Für das Drama respektive die Überdramatisierung ist die Hauptfigur, der niederländische Kommissar Bruno van Leeuwen zuständig. Dessen Figur, die in der ersten Folge der neuen Ermittlerreihe, «Eine Frau verschwindet», seine Frau verlor und seinen Alltag nun als Witwer bestreiten muss, hat per se genügend Möglichkeiten, aufgrund dieses Hintergrunds eine ausgefeilte, kantige Figur zu verkörpern. Bis auf stereotypes Abschotten und wenige, kurze Gespräche zwischen ihm und einem Kollegen, bei dem lediglich herauskommt, das van Leeuwen nicht über den Schicksalsschlag sprechen möchte, gerät die Darstellung seines Charakters reichlich eindimensional und dabei sogar anstrengend. Sollte es einen weiteren „Kommissar van Leeuwen“-Krimi geben, täten die Verantwortlichen gut daran, sich genauer der Figurenzeichnung ihres das Geschehen tragenden Protagonisten zu widmen.

Wenngleich Peter Harber alles daran setzt, mit der Ausrichtung seiner mürrischen Figur auch zum Tonfall von «Totenengel» beizutragen, gelingt dieses Vorhaben auf der falschen Ebene. Der mundfaule, ruhig agierende Kommissar verleiht seiner eigenen Krimireihe nicht etwa etwas Eigensinniges, sondern überträgt die Lethargie seiner, vom Alltag gezeichneten Figur aufs Tempo des Handlungsverlaufs. Geradeaus gesagt muss man sich als Zuschauer der ZDF-Produktion immer wieder daran erinnern, am Geschehen zu bleiben, wodurch das eingangs beschriebene Dranbleiben zu einer Krux wird. Wo die Ruhe in den Bildern zu Anfang noch eine voyeuristische Atmosphäre ausstrahlte, gerät «Totenengel» schon sehr bald zäh und bisweilen langweilig. Die Dialoge sind ohne Biss und teilweise viel zu lang geschrieben und wirken dadurch konstruiert. Während man sich nebenbei viel zu sehr auf die – unbestreitlich perfekt passende – Kulisse Amsterdams verlässt, finden Storywendungen eher beiläufig statt und die agierenden Darsteller wirken, bis auf wenige Ausnahmen (großartig: Matthias Matschke in einer für ihn ungewohnten Rolle) lustlos. Vor allem das Spiel von «Kokowääh»-Star Jasmin Gerat gerät eintönig und die demnächst in der Pennälerkomödie «Fack ju Göhte» zu sehende Katja Riemann bleibt konturlos.

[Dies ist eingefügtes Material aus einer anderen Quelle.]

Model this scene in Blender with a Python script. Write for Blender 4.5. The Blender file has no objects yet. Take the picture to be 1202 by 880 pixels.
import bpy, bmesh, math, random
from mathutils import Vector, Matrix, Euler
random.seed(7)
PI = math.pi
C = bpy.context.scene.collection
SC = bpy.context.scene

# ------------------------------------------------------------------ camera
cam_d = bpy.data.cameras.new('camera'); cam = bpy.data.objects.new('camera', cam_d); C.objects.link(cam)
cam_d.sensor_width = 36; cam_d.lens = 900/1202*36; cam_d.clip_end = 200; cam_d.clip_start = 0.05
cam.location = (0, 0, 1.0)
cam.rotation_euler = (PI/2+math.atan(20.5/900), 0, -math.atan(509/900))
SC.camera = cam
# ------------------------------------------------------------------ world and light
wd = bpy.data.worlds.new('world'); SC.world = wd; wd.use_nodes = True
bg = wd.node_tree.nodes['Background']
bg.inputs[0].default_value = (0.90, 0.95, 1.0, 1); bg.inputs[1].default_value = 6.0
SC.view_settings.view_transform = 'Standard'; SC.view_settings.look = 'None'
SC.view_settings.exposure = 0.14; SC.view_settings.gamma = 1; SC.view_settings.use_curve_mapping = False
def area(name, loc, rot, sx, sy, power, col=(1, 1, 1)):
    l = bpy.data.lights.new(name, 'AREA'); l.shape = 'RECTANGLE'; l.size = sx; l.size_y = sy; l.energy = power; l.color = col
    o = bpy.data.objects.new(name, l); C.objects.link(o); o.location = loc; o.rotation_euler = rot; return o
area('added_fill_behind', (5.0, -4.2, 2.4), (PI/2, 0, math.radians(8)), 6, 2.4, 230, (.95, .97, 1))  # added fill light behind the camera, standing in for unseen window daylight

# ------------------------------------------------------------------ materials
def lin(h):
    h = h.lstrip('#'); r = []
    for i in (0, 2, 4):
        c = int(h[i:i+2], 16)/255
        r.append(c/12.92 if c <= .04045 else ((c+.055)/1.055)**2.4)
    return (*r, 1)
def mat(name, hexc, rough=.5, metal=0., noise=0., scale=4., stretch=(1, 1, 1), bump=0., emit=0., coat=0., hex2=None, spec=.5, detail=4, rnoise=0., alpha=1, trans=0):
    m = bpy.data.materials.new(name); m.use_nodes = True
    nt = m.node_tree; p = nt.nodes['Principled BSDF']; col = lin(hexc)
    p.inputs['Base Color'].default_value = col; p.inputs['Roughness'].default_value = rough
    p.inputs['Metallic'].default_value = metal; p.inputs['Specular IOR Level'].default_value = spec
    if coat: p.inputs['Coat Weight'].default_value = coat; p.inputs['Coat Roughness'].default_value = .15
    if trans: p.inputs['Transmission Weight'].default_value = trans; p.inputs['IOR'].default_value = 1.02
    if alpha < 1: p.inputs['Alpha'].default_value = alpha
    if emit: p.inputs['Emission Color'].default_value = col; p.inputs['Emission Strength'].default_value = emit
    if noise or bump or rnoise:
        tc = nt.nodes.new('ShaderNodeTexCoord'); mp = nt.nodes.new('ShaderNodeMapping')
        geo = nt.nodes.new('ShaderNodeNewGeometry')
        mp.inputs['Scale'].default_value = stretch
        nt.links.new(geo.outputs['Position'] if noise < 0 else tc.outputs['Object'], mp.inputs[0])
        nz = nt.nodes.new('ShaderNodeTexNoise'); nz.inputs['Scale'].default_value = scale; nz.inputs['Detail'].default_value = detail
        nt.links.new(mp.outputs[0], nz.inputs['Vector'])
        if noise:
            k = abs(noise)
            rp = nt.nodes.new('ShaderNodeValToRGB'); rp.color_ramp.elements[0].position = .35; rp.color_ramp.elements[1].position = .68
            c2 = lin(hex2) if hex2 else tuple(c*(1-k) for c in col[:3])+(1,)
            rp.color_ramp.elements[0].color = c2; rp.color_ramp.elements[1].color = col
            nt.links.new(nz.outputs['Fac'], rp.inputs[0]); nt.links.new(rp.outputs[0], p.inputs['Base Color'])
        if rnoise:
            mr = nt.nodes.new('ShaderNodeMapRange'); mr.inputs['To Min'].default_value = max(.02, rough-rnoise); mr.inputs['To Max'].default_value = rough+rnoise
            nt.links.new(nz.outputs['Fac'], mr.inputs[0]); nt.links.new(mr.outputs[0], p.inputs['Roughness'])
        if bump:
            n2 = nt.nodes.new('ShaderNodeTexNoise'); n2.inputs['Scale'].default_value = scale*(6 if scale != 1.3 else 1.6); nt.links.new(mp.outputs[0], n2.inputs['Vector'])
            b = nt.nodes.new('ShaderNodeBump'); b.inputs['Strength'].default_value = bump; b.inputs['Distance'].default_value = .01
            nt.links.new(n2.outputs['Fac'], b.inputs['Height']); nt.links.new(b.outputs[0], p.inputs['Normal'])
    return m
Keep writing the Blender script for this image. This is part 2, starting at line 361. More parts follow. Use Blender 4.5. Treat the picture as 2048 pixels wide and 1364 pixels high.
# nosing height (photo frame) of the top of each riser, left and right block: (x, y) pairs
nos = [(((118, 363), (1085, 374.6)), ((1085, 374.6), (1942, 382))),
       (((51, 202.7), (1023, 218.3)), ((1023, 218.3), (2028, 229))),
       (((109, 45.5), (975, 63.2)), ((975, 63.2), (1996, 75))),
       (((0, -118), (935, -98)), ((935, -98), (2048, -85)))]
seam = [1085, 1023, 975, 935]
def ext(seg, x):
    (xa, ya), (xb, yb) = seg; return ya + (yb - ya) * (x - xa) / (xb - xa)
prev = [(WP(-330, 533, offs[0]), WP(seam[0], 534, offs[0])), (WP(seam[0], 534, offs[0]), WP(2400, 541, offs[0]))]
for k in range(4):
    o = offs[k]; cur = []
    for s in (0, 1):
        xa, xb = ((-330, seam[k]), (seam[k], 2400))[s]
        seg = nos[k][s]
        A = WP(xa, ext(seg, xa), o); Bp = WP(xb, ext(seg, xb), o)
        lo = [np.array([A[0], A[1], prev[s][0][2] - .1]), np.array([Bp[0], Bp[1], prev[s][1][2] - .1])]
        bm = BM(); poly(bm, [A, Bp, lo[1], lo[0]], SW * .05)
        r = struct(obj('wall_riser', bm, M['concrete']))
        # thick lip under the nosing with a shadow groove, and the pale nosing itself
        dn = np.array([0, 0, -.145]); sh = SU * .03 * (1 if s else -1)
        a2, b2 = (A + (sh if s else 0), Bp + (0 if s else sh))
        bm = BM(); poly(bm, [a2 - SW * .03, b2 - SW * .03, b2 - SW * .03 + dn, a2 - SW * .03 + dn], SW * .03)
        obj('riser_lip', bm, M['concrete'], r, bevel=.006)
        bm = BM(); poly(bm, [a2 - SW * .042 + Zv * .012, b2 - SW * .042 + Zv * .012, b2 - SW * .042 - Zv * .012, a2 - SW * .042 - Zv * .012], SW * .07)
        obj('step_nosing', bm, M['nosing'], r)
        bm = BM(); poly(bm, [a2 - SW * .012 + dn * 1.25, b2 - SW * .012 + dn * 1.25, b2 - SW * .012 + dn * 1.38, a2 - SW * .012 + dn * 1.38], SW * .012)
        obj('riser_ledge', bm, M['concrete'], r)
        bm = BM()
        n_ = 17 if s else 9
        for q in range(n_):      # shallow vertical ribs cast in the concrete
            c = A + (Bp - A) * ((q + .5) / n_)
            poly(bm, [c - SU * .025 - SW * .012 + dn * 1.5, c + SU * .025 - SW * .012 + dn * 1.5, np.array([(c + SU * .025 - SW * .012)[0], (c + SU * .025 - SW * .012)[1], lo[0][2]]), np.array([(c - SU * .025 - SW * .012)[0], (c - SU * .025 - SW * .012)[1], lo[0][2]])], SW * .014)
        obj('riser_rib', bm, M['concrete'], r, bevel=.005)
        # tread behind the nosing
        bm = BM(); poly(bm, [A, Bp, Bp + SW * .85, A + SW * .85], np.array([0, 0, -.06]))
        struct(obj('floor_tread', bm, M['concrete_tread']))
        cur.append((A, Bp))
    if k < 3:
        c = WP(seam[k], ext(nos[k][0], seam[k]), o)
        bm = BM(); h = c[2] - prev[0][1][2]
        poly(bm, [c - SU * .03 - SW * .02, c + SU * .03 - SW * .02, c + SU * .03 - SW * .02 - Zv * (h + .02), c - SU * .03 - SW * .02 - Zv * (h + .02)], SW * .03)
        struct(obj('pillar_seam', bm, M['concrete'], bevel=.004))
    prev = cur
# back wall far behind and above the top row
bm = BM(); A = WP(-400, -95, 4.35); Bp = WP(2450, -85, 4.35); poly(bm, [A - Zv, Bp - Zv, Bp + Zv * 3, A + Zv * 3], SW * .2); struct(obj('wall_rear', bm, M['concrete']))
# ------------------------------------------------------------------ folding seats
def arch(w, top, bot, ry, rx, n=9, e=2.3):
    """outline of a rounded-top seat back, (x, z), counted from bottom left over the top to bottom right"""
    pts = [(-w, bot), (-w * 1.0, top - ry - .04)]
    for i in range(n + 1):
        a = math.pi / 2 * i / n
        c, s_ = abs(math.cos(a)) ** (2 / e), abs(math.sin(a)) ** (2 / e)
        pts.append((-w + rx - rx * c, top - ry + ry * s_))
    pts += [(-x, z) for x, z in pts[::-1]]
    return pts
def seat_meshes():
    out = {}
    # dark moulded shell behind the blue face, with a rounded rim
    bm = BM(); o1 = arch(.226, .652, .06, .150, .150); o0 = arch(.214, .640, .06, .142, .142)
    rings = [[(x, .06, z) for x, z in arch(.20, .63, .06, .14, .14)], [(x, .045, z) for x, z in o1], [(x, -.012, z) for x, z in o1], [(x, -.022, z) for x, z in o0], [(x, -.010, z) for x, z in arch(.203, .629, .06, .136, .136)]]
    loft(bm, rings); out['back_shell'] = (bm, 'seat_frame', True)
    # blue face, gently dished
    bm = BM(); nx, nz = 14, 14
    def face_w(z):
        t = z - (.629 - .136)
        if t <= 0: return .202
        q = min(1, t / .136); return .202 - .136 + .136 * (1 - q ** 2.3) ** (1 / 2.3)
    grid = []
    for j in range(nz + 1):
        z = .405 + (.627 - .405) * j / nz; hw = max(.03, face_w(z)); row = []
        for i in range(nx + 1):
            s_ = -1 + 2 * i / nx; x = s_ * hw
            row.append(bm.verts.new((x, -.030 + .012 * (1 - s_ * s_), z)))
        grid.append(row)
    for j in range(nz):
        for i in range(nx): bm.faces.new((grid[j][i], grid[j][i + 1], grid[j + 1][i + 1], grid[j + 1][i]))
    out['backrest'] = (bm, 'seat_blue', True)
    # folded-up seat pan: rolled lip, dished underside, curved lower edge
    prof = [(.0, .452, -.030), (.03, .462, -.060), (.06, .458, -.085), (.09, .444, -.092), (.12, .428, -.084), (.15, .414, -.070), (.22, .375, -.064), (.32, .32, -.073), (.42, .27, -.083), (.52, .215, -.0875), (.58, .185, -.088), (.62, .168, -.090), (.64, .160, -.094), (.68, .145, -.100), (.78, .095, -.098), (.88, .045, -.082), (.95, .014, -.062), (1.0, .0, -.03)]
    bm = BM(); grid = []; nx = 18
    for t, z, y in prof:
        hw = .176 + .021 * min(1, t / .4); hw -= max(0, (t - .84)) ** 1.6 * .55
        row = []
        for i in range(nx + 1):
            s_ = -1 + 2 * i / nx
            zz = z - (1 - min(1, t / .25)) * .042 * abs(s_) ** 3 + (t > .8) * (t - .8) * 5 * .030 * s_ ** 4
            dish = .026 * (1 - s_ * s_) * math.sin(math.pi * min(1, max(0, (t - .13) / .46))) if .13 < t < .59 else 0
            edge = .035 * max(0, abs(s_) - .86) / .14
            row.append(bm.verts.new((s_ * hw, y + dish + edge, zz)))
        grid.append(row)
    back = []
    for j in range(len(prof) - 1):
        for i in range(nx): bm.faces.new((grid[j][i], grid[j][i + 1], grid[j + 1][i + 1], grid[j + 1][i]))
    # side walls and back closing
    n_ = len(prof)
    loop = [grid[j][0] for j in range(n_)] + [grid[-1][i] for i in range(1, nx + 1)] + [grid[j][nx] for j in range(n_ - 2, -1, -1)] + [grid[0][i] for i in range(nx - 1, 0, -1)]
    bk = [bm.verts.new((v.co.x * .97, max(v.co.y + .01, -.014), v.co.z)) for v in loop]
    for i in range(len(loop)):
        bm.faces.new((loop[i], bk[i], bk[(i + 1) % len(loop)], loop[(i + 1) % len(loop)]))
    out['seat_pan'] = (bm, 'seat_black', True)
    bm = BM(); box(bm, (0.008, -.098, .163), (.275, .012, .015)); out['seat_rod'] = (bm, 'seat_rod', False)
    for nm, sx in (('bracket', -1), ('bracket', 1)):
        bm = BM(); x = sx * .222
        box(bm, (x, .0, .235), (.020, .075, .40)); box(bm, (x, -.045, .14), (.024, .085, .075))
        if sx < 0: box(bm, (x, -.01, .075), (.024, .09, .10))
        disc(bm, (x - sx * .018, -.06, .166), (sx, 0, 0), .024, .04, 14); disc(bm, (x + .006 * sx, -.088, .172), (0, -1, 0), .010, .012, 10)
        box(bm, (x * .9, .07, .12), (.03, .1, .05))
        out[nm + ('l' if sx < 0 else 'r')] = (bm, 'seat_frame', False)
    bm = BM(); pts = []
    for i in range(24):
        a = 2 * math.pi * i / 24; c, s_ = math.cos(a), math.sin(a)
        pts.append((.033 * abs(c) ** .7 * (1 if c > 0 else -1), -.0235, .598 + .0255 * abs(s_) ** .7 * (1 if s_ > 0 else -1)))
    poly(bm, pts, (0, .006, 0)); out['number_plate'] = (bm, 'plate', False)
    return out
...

Fazit: «Totenengel» ist auf allen technischen Ebenen ein gelungener Augenschmaus, tut sich mit seinem bedächtigem Tempo jedoch keinen Gefallen und geht zu stiefmütterlich mit dem ansonsten interessant in die Story eingebundenen Thema Sterbehilfe um.

«Totenengel» läuft am Montag, den 04. November um 20:15 Uhr im ZDF.